Parnell said the state will meet the obligation, which currently stands around $11 billion. He said he'd rather see that done with cash, rather than "dumping" in billions of dollars in savings that would essentially be off-limits if the state got in a financial pinch.
Parnell said the state also risks losing value of the money if the stock market tanks again.
Sen. Johnny Ellis, D-Anchorage, has proposed creation of a pension trust reserve fund and transferring $2 billion from the Constitutional Budget Reserve Fund to that new fund. The Senate Finance Committee is expected to take up the pension issue. Committee co-chair Bert Stedman has said an infusion of equity greater than $1 billion and less than $4 billion could be considered.

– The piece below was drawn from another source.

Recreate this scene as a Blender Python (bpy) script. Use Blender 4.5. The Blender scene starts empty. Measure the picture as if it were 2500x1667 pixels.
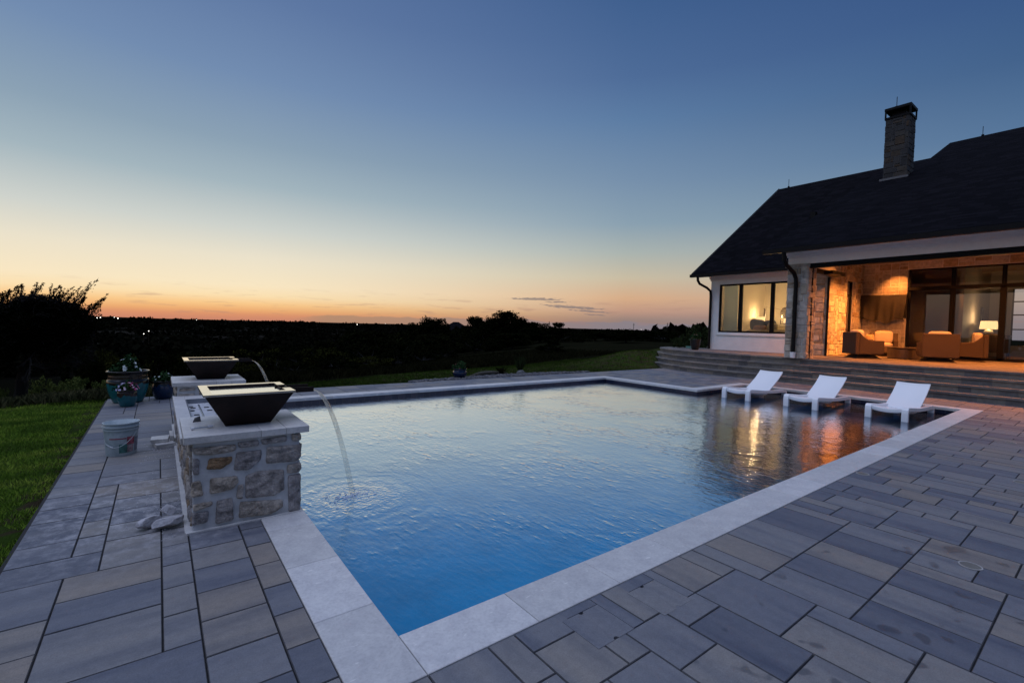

Separately, Parnell said he doesn't support a Senate bill that would give public employees the option of choosing between a retirement account, like a 401(k), or earning a traditional pension. In 2005, the Legislature passed a measure taking the state from a defined benefit, or pension, program to defined contribution, or 401(k)-style, benefit. Union leaders have said this was a mistake, and has hurt employee retention.
Bill supporters are trying to get the measure as "revenue-neutral" as possible, so as not to cost the system any more. But Parnell said cost-neutral is "cost-neutral today" and assumes good economic times ahead.
Flawed assumptions contributed to the current situation, as did a market crash in 2009, he said, and "putting that risk on the system for the benefit of only state employees, when everyone else bears the risk themselves, is something that I don't support at this point."
"I don't see digging a deeper hole. I don't want to do that to the people of Alaska," he said.